**Exercise details**: Output a verbatim copy of the data, cut off after the line that contains "cam.matrix_world = M".

**Supplied information**:
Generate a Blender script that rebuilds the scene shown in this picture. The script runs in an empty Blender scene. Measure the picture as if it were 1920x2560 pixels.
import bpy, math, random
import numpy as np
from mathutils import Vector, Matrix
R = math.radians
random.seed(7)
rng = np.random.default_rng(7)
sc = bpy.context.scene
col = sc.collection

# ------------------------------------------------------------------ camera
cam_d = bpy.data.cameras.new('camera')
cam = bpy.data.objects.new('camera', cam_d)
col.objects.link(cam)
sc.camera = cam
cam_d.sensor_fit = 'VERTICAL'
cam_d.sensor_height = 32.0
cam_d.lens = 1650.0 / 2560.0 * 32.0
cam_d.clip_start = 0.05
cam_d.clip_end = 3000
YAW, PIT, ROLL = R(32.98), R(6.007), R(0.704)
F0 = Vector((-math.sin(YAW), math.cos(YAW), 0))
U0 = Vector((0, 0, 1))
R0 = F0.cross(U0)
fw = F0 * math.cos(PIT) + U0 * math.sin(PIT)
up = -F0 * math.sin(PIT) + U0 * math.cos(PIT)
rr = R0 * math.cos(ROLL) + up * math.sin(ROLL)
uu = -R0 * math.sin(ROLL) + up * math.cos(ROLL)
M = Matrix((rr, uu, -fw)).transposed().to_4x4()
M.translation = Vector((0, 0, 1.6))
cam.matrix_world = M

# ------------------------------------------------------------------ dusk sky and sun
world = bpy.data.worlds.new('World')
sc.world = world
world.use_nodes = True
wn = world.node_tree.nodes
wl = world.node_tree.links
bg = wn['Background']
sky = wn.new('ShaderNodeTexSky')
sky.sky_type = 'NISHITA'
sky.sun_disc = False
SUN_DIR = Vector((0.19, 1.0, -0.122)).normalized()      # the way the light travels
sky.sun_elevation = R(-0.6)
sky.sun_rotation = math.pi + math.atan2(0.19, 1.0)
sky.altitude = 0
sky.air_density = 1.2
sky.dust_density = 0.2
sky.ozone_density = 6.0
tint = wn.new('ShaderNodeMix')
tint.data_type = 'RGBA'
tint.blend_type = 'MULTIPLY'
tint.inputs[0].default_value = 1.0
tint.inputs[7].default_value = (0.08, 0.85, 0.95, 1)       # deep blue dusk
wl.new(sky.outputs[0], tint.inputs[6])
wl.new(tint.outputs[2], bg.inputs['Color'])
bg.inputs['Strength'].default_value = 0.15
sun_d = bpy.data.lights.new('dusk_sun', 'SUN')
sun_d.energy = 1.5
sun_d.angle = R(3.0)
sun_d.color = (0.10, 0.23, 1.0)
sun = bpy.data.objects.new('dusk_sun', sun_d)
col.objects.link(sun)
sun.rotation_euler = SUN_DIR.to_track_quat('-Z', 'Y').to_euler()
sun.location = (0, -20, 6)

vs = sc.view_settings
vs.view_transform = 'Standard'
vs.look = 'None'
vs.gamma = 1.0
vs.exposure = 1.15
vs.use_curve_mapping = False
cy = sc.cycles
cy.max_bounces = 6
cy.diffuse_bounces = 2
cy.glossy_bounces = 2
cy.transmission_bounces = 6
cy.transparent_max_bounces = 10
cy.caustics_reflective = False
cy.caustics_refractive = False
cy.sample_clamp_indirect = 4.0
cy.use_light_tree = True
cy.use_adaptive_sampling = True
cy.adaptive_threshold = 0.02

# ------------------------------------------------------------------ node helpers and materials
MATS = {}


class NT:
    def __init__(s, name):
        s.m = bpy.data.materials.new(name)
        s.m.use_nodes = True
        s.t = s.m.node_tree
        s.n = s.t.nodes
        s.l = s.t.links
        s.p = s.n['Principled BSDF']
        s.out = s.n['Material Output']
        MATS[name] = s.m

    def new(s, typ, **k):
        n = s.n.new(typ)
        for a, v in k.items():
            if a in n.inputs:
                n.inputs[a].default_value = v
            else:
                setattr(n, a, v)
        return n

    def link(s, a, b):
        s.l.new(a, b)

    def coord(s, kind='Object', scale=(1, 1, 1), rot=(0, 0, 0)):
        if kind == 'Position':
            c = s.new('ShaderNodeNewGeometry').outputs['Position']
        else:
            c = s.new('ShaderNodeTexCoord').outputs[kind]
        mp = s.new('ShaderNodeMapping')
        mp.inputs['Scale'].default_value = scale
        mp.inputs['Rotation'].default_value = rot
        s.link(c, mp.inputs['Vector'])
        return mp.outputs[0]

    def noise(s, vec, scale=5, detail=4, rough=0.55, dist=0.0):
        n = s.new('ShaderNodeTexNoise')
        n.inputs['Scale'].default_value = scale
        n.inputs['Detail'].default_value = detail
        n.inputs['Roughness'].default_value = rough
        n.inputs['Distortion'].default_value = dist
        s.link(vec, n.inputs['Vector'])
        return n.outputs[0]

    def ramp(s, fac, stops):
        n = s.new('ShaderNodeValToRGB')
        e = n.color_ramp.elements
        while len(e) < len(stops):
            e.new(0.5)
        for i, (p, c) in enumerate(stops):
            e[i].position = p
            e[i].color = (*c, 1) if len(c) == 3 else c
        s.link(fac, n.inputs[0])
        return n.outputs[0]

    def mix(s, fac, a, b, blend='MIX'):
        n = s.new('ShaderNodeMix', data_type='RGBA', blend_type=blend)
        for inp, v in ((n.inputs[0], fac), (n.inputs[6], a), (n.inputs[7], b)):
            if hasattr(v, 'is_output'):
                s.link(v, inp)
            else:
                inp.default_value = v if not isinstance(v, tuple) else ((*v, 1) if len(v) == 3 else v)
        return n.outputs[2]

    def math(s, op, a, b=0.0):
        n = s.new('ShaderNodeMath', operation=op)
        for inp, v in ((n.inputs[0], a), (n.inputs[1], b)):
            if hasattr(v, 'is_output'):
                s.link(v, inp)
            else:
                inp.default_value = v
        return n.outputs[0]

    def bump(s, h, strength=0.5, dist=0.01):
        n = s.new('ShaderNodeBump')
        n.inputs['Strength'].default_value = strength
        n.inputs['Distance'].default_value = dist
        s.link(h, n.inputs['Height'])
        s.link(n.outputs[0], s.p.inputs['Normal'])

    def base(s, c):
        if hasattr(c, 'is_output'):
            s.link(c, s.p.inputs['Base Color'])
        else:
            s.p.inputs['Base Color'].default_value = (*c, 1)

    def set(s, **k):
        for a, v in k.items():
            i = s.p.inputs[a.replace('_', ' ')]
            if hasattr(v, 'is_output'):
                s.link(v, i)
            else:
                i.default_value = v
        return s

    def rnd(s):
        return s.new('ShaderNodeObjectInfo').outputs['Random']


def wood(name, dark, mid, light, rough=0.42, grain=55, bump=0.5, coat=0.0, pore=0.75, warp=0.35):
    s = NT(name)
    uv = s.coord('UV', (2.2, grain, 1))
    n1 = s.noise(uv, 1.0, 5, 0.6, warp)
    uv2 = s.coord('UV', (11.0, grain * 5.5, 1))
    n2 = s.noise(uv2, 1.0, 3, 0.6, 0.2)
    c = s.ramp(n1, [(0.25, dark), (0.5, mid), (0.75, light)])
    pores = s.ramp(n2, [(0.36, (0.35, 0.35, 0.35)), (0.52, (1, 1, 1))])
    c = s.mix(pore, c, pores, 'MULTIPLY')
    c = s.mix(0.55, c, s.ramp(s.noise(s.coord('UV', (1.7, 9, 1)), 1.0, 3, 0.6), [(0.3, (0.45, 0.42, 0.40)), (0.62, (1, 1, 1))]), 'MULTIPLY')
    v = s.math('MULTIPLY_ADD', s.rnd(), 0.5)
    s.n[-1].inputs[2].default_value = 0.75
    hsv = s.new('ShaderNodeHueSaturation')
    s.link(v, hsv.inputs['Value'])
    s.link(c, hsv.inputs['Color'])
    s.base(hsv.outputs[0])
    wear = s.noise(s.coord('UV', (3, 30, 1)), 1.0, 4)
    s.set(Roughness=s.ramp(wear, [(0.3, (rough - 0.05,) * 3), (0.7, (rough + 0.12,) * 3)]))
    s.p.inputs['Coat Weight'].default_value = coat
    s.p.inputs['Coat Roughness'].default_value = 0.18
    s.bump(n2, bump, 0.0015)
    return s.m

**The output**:
Generate a Blender script that rebuilds the scene shown in this picture. The script runs in an empty Blender scene. Measure the picture as if it were 1920x2560 pixels.
import bpy, math, random
import numpy as np
from mathutils import Vector, Matrix
R = math.radians
random.seed(7)
rng = np.random.default_rng(7)
sc = bpy.context.scene
col = sc.collection

# ------------------------------------------------------------------ camera
cam_d = bpy.data.cameras.new('camera')
cam = bpy.data.objects.new('camera', cam_d)
col.objects.link(cam)
sc.camera = cam
cam_d.sensor_fit = 'VERTICAL'
cam_d.sensor_height = 32.0
cam_d.lens = 1650.0 / 2560.0 * 32.0
cam_d.clip_start = 0.05
cam_d.clip_end = 3000
YAW, PIT, ROLL = R(32.98), R(6.007), R(0.704)
F0 = Vector((-math.sin(YAW), math.cos(YAW), 0))
U0 = Vector((0, 0, 1))
R0 = F0.cross(U0)
fw = F0 * math.cos(PIT) + U0 * math.sin(PIT)
up = -F0 * math.sin(PIT) + U0 * math.cos(PIT)
rr = R0 * math.cos(ROLL) + up * math.sin(ROLL)
uu = -R0 * math.sin(ROLL) + up * math.cos(ROLL)
M = Matrix((rr, uu, -fw)).transposed().to_4x4()
M.translation = Vector((0, 0, 1.6))
cam.matrix_world = M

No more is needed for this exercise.